In Memoriam: Betty Bacall

Lauren BacallIn the late 1960s, when my father was just starting Ken’s Home Improvements, the contracting business he decided to get up and running now that he had a young son *cough* he relied on recommendations to get his first customers.

An early break came when someone recommended him to New York Times film critic Rex Reed.

Reed was by then one of the nation’s top critics, a bestselling author, and he had landed himself an apartment in The Dakota, the landmark Manhattan building on Central Park West.  It would later become infamous as the home of John Lennon, when he was shot in front of it in 1980.

The Dakota is hard to describe.  How many apartment buildings do you know that have their own Wikipedia entry, complete with a list of notable residents and cultural references?

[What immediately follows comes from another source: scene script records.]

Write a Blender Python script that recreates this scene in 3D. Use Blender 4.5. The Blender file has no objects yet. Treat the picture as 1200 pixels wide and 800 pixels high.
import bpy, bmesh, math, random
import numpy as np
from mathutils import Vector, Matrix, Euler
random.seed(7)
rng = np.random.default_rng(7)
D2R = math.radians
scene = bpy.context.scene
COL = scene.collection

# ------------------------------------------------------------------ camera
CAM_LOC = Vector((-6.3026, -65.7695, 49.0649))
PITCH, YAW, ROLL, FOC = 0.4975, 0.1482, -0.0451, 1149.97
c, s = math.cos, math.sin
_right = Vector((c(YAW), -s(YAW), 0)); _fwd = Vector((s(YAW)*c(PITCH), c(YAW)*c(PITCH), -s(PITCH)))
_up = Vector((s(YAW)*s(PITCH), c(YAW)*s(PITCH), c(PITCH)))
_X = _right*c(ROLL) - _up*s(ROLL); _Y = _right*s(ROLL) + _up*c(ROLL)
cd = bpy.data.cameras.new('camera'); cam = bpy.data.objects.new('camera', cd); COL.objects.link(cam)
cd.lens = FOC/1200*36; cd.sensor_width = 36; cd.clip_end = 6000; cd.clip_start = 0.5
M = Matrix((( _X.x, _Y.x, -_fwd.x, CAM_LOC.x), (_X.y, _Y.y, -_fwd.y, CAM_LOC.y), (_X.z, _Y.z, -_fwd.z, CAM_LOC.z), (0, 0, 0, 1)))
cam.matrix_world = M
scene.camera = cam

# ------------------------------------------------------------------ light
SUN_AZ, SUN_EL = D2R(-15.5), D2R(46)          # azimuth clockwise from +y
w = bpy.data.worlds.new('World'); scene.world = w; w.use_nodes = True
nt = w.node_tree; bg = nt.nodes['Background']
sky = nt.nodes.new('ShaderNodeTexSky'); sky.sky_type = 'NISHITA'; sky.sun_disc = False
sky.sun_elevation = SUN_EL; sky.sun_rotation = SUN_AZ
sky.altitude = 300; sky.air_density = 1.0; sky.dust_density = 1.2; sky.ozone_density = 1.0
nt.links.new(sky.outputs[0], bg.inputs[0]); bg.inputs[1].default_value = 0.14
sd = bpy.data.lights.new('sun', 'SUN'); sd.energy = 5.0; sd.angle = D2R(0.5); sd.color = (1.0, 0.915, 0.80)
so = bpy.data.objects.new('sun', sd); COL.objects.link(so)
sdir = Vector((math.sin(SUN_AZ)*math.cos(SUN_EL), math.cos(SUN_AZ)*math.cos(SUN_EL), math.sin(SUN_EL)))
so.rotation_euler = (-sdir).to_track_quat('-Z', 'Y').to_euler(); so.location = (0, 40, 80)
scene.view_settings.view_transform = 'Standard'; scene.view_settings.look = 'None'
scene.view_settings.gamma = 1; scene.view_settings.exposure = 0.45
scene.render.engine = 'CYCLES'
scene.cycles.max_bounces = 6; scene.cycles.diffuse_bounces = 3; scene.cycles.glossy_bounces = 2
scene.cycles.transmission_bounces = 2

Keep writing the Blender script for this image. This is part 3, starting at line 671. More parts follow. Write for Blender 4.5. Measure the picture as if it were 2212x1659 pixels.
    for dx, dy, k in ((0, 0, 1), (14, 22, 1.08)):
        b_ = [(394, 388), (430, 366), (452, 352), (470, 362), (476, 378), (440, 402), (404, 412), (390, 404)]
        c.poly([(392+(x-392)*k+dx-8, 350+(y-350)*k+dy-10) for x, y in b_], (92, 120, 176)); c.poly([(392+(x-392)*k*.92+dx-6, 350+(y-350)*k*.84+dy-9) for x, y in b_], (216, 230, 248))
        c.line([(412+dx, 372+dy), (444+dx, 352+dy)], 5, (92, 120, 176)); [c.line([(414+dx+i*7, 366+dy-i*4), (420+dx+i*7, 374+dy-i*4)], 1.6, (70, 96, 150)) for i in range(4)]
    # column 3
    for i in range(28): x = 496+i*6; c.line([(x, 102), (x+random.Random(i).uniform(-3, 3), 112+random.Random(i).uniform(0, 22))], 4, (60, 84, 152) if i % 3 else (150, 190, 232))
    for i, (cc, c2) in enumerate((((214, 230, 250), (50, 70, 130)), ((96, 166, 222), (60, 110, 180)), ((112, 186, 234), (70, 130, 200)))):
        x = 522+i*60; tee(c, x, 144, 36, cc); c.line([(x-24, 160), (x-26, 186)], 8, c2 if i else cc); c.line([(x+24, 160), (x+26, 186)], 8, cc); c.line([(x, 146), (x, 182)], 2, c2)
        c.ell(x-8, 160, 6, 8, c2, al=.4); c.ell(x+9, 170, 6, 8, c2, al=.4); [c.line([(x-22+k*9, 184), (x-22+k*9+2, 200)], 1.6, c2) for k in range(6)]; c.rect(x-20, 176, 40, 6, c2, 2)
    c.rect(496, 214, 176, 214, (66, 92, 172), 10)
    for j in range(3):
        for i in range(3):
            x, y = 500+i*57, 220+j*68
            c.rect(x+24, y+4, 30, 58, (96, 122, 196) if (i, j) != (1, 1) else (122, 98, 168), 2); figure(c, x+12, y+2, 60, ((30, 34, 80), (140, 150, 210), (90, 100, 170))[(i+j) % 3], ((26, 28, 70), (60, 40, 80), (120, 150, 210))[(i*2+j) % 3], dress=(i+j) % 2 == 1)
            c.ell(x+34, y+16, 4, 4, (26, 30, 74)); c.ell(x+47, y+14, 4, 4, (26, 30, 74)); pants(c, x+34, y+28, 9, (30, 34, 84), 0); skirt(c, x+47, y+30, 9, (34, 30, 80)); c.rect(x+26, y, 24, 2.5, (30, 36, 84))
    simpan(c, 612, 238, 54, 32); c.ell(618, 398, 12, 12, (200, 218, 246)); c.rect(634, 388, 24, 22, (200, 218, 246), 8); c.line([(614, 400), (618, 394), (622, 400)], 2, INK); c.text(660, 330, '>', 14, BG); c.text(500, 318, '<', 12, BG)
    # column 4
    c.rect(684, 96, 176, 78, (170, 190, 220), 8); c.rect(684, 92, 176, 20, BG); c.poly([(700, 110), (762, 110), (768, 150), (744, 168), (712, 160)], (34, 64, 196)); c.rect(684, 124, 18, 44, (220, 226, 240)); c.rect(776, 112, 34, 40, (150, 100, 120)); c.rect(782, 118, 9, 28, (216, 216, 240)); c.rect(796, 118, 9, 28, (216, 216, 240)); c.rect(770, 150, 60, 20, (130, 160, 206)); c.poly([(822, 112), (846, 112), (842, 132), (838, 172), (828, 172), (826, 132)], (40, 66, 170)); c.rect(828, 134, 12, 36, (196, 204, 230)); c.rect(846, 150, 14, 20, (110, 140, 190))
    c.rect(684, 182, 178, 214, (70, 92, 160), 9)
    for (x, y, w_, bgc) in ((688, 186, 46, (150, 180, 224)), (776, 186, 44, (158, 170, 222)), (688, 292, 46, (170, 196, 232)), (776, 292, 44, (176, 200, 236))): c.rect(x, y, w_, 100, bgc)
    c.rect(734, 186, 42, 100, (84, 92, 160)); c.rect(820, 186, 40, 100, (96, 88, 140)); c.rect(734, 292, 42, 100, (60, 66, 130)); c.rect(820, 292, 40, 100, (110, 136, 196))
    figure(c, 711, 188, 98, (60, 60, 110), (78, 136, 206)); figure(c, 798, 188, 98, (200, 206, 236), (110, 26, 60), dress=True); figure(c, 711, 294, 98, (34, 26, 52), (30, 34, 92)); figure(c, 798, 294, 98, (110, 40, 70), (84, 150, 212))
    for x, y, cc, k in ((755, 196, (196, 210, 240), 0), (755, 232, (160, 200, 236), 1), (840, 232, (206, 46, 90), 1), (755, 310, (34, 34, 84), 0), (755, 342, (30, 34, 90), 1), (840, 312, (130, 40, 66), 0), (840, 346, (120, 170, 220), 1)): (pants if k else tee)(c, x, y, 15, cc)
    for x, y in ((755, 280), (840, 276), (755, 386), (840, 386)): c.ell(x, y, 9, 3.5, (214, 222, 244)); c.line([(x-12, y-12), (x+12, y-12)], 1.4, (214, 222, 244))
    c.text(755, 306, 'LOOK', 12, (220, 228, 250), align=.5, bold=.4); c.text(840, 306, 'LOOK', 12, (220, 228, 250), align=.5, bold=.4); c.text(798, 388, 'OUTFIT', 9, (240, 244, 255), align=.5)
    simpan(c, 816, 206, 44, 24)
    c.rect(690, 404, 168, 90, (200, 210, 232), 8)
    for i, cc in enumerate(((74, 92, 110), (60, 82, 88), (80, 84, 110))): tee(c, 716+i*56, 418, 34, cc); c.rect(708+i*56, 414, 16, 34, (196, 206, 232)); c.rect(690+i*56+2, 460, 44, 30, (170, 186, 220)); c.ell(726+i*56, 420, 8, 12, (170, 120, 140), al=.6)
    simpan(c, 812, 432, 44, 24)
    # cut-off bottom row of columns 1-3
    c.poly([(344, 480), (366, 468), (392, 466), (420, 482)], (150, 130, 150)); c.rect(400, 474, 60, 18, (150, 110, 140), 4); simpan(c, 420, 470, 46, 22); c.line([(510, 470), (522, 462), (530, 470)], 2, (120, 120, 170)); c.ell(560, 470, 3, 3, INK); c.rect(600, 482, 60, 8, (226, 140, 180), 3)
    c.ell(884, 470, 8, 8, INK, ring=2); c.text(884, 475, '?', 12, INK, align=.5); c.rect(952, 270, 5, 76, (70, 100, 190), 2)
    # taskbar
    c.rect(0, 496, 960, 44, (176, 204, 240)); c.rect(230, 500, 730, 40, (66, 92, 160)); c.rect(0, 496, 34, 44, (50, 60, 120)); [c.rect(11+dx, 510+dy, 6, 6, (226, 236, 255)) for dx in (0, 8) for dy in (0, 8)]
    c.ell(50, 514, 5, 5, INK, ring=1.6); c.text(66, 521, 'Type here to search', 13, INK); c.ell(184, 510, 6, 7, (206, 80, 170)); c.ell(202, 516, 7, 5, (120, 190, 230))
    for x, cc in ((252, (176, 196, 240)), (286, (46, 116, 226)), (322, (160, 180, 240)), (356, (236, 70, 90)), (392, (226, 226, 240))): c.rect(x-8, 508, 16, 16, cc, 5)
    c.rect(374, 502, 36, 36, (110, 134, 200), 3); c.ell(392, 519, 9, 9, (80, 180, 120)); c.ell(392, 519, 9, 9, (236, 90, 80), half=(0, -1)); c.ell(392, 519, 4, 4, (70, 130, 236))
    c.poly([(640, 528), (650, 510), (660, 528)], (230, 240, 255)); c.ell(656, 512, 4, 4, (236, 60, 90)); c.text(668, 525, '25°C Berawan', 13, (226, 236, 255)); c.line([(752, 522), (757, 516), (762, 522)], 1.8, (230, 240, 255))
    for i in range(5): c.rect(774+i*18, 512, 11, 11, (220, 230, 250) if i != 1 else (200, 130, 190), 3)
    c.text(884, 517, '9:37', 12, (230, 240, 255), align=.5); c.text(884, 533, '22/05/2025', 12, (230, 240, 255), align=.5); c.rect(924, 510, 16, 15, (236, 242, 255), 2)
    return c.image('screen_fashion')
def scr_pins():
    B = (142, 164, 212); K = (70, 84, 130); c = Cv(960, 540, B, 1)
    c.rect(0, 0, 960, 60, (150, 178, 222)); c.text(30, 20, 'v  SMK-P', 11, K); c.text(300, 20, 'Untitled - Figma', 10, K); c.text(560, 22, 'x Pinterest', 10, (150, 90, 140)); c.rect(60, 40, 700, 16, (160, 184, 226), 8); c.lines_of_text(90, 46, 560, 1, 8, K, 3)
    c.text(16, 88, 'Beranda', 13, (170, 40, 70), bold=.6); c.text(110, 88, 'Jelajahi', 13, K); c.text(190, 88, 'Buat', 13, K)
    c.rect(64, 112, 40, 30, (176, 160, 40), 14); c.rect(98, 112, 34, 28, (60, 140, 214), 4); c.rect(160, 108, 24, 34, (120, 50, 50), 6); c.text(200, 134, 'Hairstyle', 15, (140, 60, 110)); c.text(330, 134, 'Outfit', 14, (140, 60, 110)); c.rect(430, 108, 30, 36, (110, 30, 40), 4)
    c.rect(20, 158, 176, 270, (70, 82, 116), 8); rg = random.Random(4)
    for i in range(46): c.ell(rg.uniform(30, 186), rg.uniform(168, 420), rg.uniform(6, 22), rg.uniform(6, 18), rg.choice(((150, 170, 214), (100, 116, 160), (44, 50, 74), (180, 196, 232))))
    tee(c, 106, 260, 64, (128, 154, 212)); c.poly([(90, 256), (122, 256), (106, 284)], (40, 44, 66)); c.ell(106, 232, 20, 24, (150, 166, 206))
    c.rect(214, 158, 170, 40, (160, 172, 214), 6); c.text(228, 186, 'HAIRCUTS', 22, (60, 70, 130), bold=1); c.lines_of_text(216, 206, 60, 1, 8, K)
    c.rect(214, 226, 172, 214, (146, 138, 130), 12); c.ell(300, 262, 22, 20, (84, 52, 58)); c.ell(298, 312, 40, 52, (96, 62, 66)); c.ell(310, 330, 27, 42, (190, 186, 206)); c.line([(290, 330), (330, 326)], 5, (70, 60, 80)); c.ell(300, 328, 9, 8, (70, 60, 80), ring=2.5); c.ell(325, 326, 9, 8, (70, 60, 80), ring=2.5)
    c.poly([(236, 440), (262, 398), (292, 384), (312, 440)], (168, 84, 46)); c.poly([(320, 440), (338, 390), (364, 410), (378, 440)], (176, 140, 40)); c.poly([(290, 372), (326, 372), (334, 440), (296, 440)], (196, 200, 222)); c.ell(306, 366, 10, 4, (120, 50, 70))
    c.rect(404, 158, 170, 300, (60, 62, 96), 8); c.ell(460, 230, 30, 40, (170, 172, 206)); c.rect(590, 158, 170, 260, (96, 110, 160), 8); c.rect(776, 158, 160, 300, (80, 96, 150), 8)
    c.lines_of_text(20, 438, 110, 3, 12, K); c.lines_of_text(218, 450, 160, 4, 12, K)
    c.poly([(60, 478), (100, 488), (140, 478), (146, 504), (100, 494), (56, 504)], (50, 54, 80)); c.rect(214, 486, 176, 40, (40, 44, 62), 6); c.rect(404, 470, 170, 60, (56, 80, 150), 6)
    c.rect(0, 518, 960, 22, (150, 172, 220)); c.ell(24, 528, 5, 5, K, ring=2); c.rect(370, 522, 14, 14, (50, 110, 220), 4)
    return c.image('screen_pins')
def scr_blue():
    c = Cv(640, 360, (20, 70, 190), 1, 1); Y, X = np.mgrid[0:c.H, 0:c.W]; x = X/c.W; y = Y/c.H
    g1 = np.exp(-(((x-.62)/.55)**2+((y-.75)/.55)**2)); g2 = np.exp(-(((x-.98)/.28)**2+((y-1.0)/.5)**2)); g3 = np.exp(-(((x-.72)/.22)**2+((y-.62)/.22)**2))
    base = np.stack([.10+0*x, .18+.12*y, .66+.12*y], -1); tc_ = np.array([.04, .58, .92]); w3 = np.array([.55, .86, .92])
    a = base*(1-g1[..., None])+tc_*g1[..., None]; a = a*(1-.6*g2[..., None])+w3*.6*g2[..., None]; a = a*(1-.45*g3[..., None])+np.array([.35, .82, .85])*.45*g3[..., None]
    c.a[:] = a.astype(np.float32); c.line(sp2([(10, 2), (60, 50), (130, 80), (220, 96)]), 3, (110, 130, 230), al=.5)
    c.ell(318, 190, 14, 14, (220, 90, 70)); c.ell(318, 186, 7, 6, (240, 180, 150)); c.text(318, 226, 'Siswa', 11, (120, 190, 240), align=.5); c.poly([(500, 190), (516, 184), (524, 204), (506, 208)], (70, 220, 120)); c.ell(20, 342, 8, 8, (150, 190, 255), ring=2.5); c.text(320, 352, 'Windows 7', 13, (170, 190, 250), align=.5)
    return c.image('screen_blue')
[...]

It’s the only building I can think of that’s had the distinction of being jarringly out of place not once, but twice.

When The Dakota first opened in 1884, the building stood in what was then still considered the northerly reaches of Manhattan.  There were farms and trees, and not much else.  Indeed, that’s where the name supposedly comes from; when Singer Sewing Machine magnate Edward Clark first announced his plans to build a luxury building all the way up on W. 72nd St., someone supposedly sneered, “That’s practically Dakota!”

To fully understand this apocryphal story, you have to remember that this was so long ago that there weren’t yet two Dakotas, north and south.  There was just one Dakota Territory out on the Great Plains, thus the name The Dakota.

Nowadays, however, The Dakota seems out of place for the exact opposite reason.  Still something from of a different time, it is now an artifact of a bygone age instead of a futuristic showpiece.  An ornate, gabled stone building with balustrades and terracotta spandrels, for decades it has been surrounded by much taller structures that leer over it, The Dakota facing Central Park like a stooped old man staring at a photo album.

Perhaps it’s fitting that The Dakota has completed its circle of singularity.  After all, the entire structure is melange of uniqueness, a lavishly asymmetrical honeycomb.

As a Gilded Age luxury building, each apartment in The Dakota was built to custom design for the original inhabitants. Thus, unlike most buildings where every floor has an identical hallway, The Dakota is more like a tangled labyrinth, a multi-storied hedge maze turned to stone.  It has elevators in unexpected places.

When my father first went to work for Rex Reed, the flamboyant Texas film critic and the hard drinking Carolina tradesman bonded over both being Southern transplants.  They reminisced over the lost charms of Dixie, such as Dr. Pepper, which was then still difficult to procure in the Big Apple.  Rex Reed being Rex Reed, he would have it shipped to New York by the crate.

The DakotaReed also had a baby zebra skin rug, a wall-length closest full of only shirts, and more records than you could possibly imagine, most of which, my father explained to me, were shipped to him for free since he was a critic.  I know all this because in the early 1980s, my father brought me along to paint Reed’s apartment.  By then I was in high school and working for my father regularly during winter and summer breaks.

It was at Rex Reed’s apartment where I first saw cable TV.  All I remember was live coverage of an empty Congressional chamber.

During the two weeks we painted Reed’s apartment, I occasionally had nightmares about getting lost in The Dakota’s twisting hallways.  Back inside the apartment, the vacant eye holes in the baby zebra skin rug freaked me out.  During lunch, I would stare at it and wonder why someone would kill a baby zebra.

One Christmas, when I was about 11, Reed sent our family an enormous metal bucket filled with three different flavors of popcorn.  My kid sister and I were in heaven, carting the bucket all around the apartment and munching liberally, until she fell in the bathroom and cut her mouth on the rim.  Our mother immediately insisted on throwing it out.

In my closet, I still have a maroon Playboy Magazine football jersey with little Playboy bunnies on the sleeves, a promotional item Reed gave my father as a gag, and which my father duly passed on to his then-adolescent son.

At one point, Reed recommended my dad to a neighbor in The Dakota who needed a little work done.  Lauren Bacall wanted to do something about a bunch of brass objects in her possession that had begun to take on a dull patina.  Reed had just the man for her.

My father and Betty, as I learned her friends called her, spent an afternoon drinking martinis and polishing brass.

And I honestly can’t imagine a cooler piece of family lore than that.

There was also the shock and pride of finding out she was a Jewish girl from the Bronx (her real name was Betty Perske).  I was half-Jewish and from the Bronx.  Jewish girls from the Bronx weren’t supposed to get their big break after appearing on the cover of Harper’s Bazaar, marry Humphrey Bogart, become Hollywood screen legends, and end up in The Dakota.

I never met Bacall, but news of her passing today, at the age of 89, sparked all those memories of the building that flaunts time, much like Bacall herself did, marrying a man a quarter-century her senior, and then building a career that seamlessly spanned nearly seven decades.